British politics has hit a new level of surrealism. Panic-stricken by the local election results, Labour and the Conservatives are now competing to prove their toughness on immigration. Given their jointly abysmal record on controlling our borders, it's a bizarre spectacle, like watching a bunch of alcoholics trying to take charge of the Temperance League.
Their new pose as the stern guardians of Britain's national integrity is a cynical exercise in deceit, fuelled by terror at the advance of Nigel Farage's Reform UK. If the Labour or Tory chiefs actually believed the propaganda they now peddle, they would have taken robust action years ago instead of keeping the floodgates wide open. Today, they condemn the failed "experiment" in mass immigration, but they are the ones who foisted this reckless strategy on our nation without any democratic mandate.

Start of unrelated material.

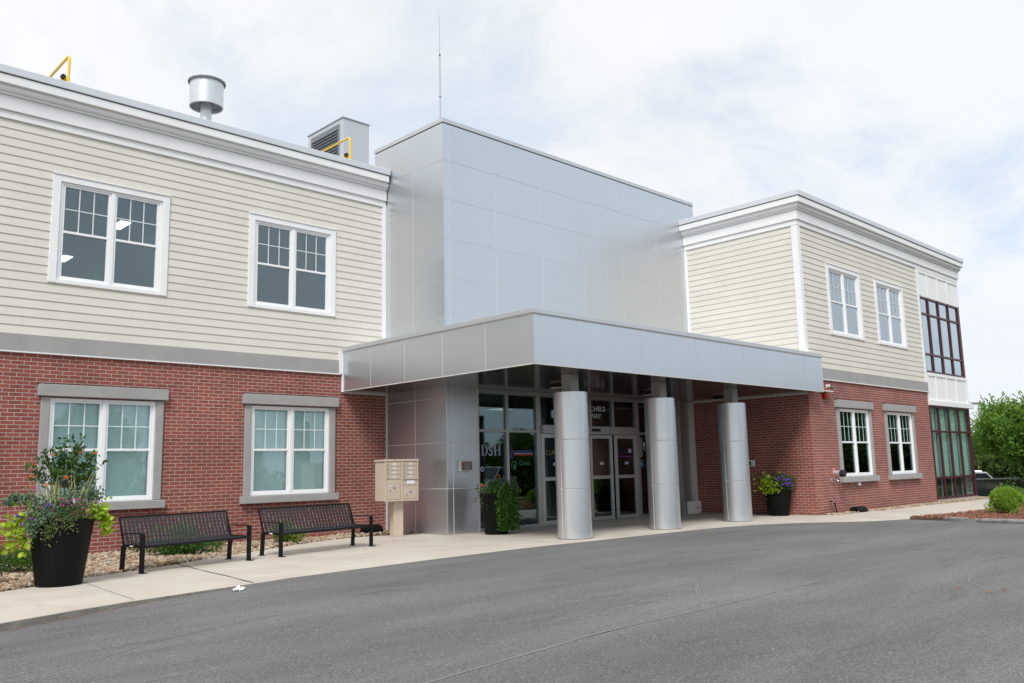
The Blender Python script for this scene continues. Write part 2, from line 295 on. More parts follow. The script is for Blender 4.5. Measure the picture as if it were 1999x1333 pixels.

Even as the scale of the disaster became apparent through economic stagnation and social dislocation, they kept battering us with lies such as their mantra "diversity is our strength" or their bogus claim that most migrants "come here to work". In truth, just 15% of the influx from outside the EU is for work purposes.
This week's Theatre of the Absurd was perhaps at its most laughable when hysterical left-wingers tried to draw a parallel between Sir Keir Starmer's new policy launch and Enoch Powell's notorious "rivers of blood" speech of 1968. The explosion of righteous anger was prompted by the Prime Minister's reference to the risk of Britain becoming "an island of strangers," a comment that carried an echo of Powell's warning about Britons "finding themselves strangers in their own country".
Yet this portrayal of Starmer as a born-again bigot is ridiculous. He remains a classic metropolitan lawyer who worships at the shrines of globalism and free movement. This week's rhetoric was driven entirely by opportunism, not conviction. It is why his immigration plan is so limited, mainly comprising minor proposals for bureaucratic and judicial tinkering. The PM wants to give the illusion of rigour while avoiding the substance of real change. When the public see through this dishonest act, his leadership will come under ever greater pressure.
But the Tories cannot take advantage of Labour's troubles as their own record on immigration is so appalling. While Kemi Badenoch may have turned out to be a disappointment as leader, poor at the dispatch box and curiously lethargic about the development of policy, the party's far bigger problem lies in the betrayal of conservatism by the last Tory government's open door approach as restrictions on students, dependents and unskilled workers were lifted and the annual net total of new arrivals neared one million.
It was a gargantuan blunder that not only inflicted huge damage on the fabric of Britain, but also - perhaps permanently - destroyed the Tories' reputation for sound governance. This makes it all the more extraordinary that Westminster should now be rife with speculation about a possible comeback by Boris Johnson, the chief architect of this shambles.
According to his supporters, Boris could be the Tory party's saviour by exploiting what they think is the imminent, inevitable collapse of Reform UK. A news report from Westminster last week spelt out the theory: "Boris will swoop in to save the Tories when Farage self-destructs, allies predict." This is self-delusion on an epic scale. If anyone is likely to disintegrate under pressure, it is the insecure Boris, not the thick-skinned Farage. Moreover, there is no groundswell of public opinion for his return.
A revived Boris leadership might win back some Reform voters in the North and the Midlands, but it would haemorrhage Tory support in southern England, especially to the Liberal Democrats. Indeed, he is not as popular as his cheerleaders pretend, as revealed in the disappointing sales of his muchhyped autobiography last year.
After his 2019 victory, Boris had a wonderful opportunity to reshape British politics, but he squandered the chance through his attachment to the progressive agenda. "I'm pro-immigration," he once declared, an attitude that is embodied by his calls for an illegal migrant amnesty and his insouciance about the massive increase in numbers. But the British people are not so indifferent to the social revolution he helped to enact. For years to come, his party will pay the price.